According to the report, the country’s foreign exchange reserves have seen a significant increase, jumping from $4.5 billion in July 2023 to $8.2 billion currently. This rise in reserves indicates improved financial stability and potential for future debt servicing. The agriculture sector is performing slightly better, as it is growing at a rate of 5.1%. Dollar smuggling across Pakistani borders, a major drain on the national economy, has been effectively controlled, marking a positive step towards stabilizing the currency and foreign reserves.
Balancing budget targets with social spending to alleviate the burden on vulnerable populations will be a crucial challenge for policymakers. The budget deficit is expected to be 7.6% of GDP this fiscal year, the IMF said, a figure that was last fiscal year 7.7%. Current Account Deficit: The potential increase in the current account deficit to 1.6% of GDP this year needs to be closely monitored and managed to avoid external imbalances. Last fiscal year, Pakistan’s current account deficit was 0.7% of the GDP. Caretaker Finance Minister Shamshad Akhtar has said despite challenges, Pakistan has made significant progress towards macro-economic, exchange rate and financial stability.

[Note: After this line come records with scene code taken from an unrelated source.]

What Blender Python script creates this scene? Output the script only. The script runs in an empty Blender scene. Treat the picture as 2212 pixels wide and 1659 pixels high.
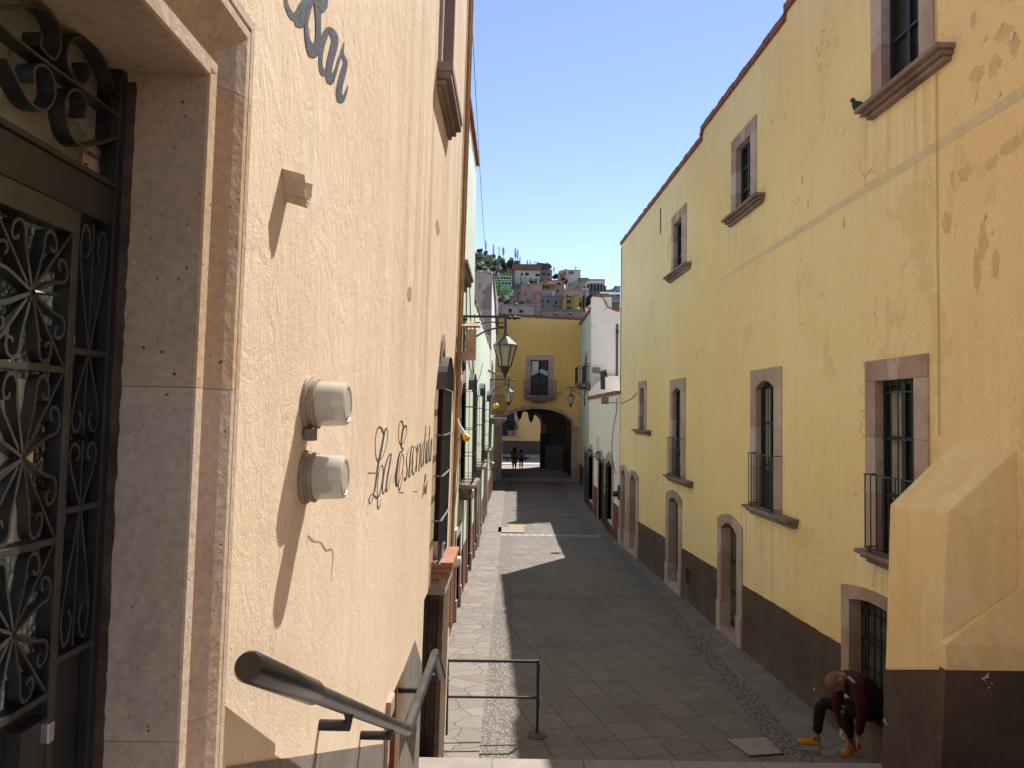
import bpy, bmesh, math, random
from mathutils import Vector, Matrix, noise
random.seed(7)
R_ = math.radians
SC = bpy.context.scene
COL = SC.collection
# ---------------------------------------------------------------- camera calibration (photo at 2212x1659)
F, CX, CY = 1665.0, 1106.0, 829.5
PITCH, ROLL = R_(2.2), R_(0.75)
_ri = Vector((math.cos(ROLL), 0, math.sin(ROLL))); _up = Vector((-math.sin(ROLL), 0, math.cos(ROLL))); _fw = Vector((0, 1, 0))
_P = Matrix.Rotation(PITCH, 3, 'X')
RI, UP, FW = _P @ _ri, _P @ _up, _P @ _fw
def ray(x, y):
    return RI * ((x - CX) / F) + FW - UP * ((y - CY) / F)
def atD(x, y, D):
    r = ray(x, y); return r * (D / r.y)
cd = bpy.data.cameras.new('camera'); cam = bpy.data.objects.new('camera', cd); COL.objects.link(cam)
cd.sensor_width = 36; cd.lens = 36 * F / 2212; cd.clip_start = .02; cd.clip_end = 6000
m3 = Matrix((RI, UP, -FW)).transposed(); cam.matrix_world = m3.to_4x4(); SC.camera = cam
# ---------------------------------------------------------------- wall frames
class Fr:
    """a wall plane: origin O, horizontal direction U, outward normal N, W = 'up' (may lean a little)"""
    def __init__(s, O, U, N, lean=0.0):
        s.O = Vector((O[0], O[1], 0)); s.U = Vector((U[0], U[1], 0)).normalized(); s.N = Vector((N[0], N[1], 0)).normalized()
        s.W = Vector((0, 0, 1)) + s.N * lean
        s.Q = s.U.cross(s.W)
    def p(s, u, z, o=0.0): return s.O + s.U * u + s.W * z + s.N * o
    def px(s, x, y, o=0.0):
        r = ray(x, y); O = s.O + s.N * o
        P = r * (O.dot(s.Q) / r.dot(s.Q)) - O
        return P.dot(s.U), P.z
    def u(s, x, y, o=0): return s.px(x, y, o)[0]
    def z(s, x, y, o=0): return s.px(x, y, o)[1]
    def zz(s, *pts, o=0): return sum(s.px(a, b, o)[1] for a, b in pts) / len(pts)
def gz(Y):
    return -(3.81 + .024 * min(Y, 27.0))
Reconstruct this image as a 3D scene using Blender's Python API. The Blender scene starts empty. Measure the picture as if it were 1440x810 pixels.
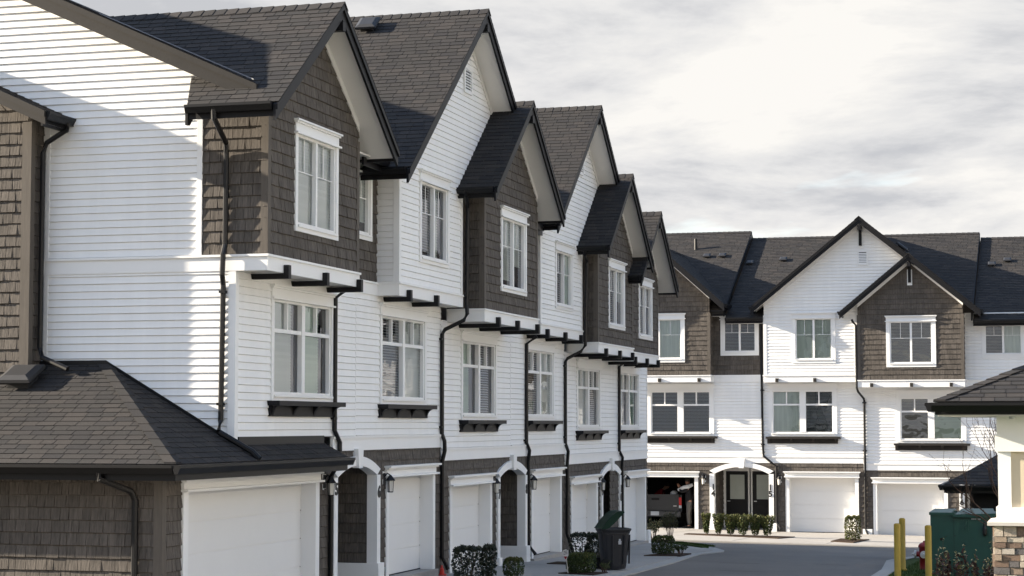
import bpy, math, random
from mathutils import Vector, Matrix

random.seed(7)
scene = bpy.context.scene
COL = scene.collection
R = math.radians

# ------------------------------------------------------------------ mesh builder
class M:
    def __init__(s): s.v = []; s.f = []
    def add(s, pts):
        n = len(s.v); s.v.extend([tuple(p) for p in pts]); return n
    def poly(s, *p):
        n = s.add(p); s.f.append(tuple(range(n, n + len(p))))
    def box(s, x0, x1, y0, y1, z0, z1):
        n = s.add([(x0,y0,z0),(x1,y0,z0),(x1,y1,z0),(x0,y1,z0),(x0,y0,z1),(x1,y0,z1),(x1,y1,z1),(x0,y1,z1)])
        for q in ((0,3,2,1),(4,5,6,7),(0,1,5,4),(1,2,6,5),(2,3,7,6),(3,0,4,7)):
            s.f.append(tuple(n + i for i in q))
        return s
    def open_box(s, x0, x1, y0, y1, z0, z1):      # inside of a room, open towards -y
        n = s.add([(x0,y0,z0),(x1,y0,z0),(x1,y1,z0),(x0,y1,z0),(x0,y0,z1),(x1,y0,z1),(x1,y1,z1),(x0,y1,z1)])
        for q in ((0,3,2,1),(4,5,6,7),(1,2,6,5),(2,3,7,6),(3,0,4,7)):
            s.f.append(tuple(n + i for i in q))
        return s
    def prism(s, pts, d):                         # planar polygon pts, extruded by vector d
        d = Vector(d); a = [Vector(p) for p in pts]; k = len(a)
        n = s.add(a + [p + d for p in a])
        s.f.append(tuple(range(n + k - 1, n - 1, -1))); s.f.append(tuple(range(n + k, n + 2*k)))
        for i in range(k):
            j = (i + 1) % k
            s.f.append((n + i, n + j, n + k + j, n + k + i))
        return s
    def tube(s, path, r, seg=8, caps=True):
        path = [Vector(p) for p in path]; rings = []
        rr = r if isinstance(r, (list, tuple)) else [r] * len(path)
        for i, p in enumerate(path):
            a = path[max(i-1, 0)]; b = path[min(i+1, len(path)-1)]
            t = (b - a).normalized()
            up = Vector((0,0,1)) if abs(t.z) < .9 else Vector((1,0,0))
            u = t.cross(up).normalized(); w = t.cross(u).normalized()
            rings.append(s.add([p + rr[i]*(math.cos(2*math.pi*k/seg+.39)*u + math.sin(2*math.pi*k/seg+.39)*w) for k in range(seg)]))
        for a, b in zip(rings, rings[1:]):
            for k in range(seg):
                j = (k+1) % seg
                s.f.append((a+k, a+j, b+j, b+k))
        if caps:
            s.f.append(tuple(rings[0]+k for k in range(seg))); s.f.append(tuple(rings[-1]+k for k in range(seg)))
        return s
    def lathe(s, c, prof, seg=20, axis='z', flat=None):
        c = Vector(c); rings = []
        for (r, h) in prof:
            pts = []
            for k in range(seg):
                a = 2*math.pi*k/seg
                x, y = r*math.cos(a), r*math.sin(a)
                p = {'z': (x, y, h), 'x': (h, x, y), 'y': (x, h, y)}[axis]
                pts.append(c + Vector(p))
            rings.append(s.add(pts))
        for a, b in zip(rings, rings[1:]):
            for k in range(seg):
                j = (k+1) % seg
                s.f.append((a+k, a+j, b+j, b+k))
        s.f.append(tuple(rings[0]+k for k in range(seg))); s.f.append(tuple(rings[-1]+k for k in range(seg)))
        return s

ORG = {}
def tag(o, label=None, cat=None, group=None, kind=None):
    if label: o['label'] = label
    if cat: o['category'] = cat
    if group: o['group'] = group
    if kind: o['kind'] = kind
    return o

class Frame:
    """local x = right along the facade, y = inward, z = up"""
    def __init__(s, origin, rot): s.o = Vector(origin); s.rot = rot; s.m = Matrix.Rotation(rot, 3, 'Z')
    def world(s, p): return s.o + s.m @ Vector(p)
W0 = Frame((0,0,0), 0)
ROWA = Frame((-12,0,0), R(90))
ROWB = Frame((0,69.5,0), 0)

def thing(name, fr, org, label, cat, group=None):
    o = bpy.data.objects.new(name, None); COL.objects.link(o)
    o.empty_display_size = .2
    o.location = fr.world(org); o.rotation_euler = (0, 0, fr.rot)
    ORG[o.name] = Vector(org)
    return tag(o, label, cat, group)

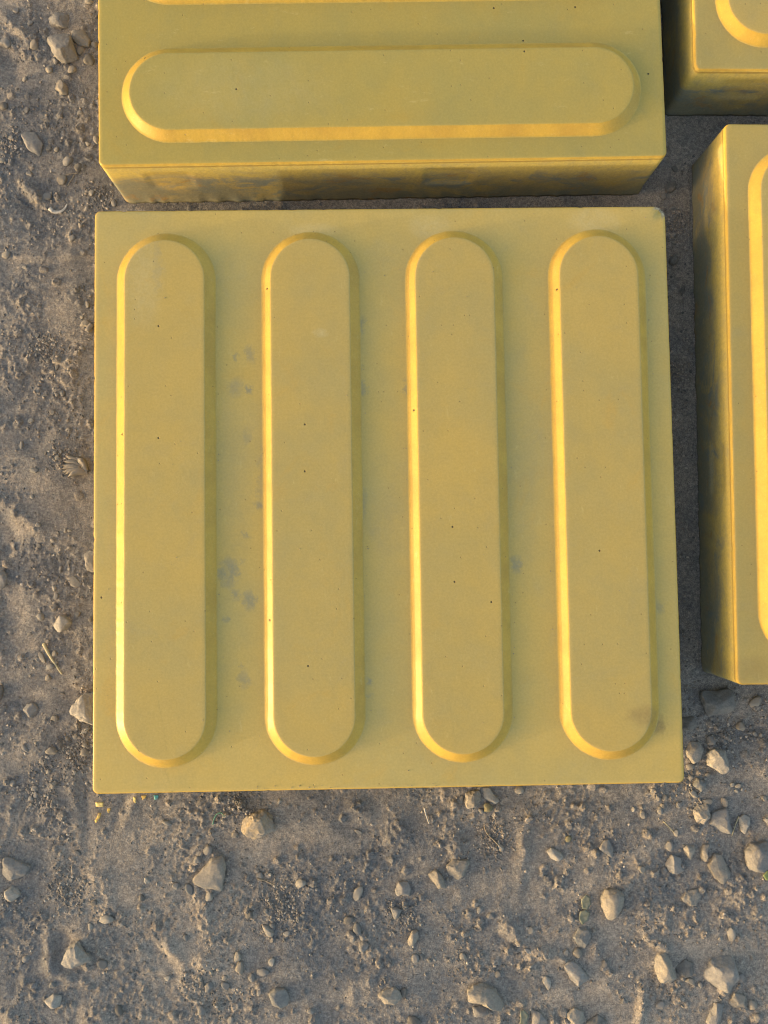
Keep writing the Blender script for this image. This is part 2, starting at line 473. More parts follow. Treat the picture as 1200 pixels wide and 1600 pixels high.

Virtually addressing an IPO summit, she said growth is to rebound in the positive trajectory in the range of two to two and a half percent with agriculture expected to grow by five point six percent and industry by two and a half percent during the current fiscal year. The Finance Minister said the capital markets cannot thrive under very high interest rate regime. She said the State Bank of Pakistan is conscious of the fact that we will have to move to lower the interest rate subject to inflation coming down. She said foundation has been laid for attracting foreign direct investment. Shamshad Akhtar said economic recovery process has bolstered business confidence and market sentiments. Pakistan Stock Market Index exhibited bullish momentum over the last five months.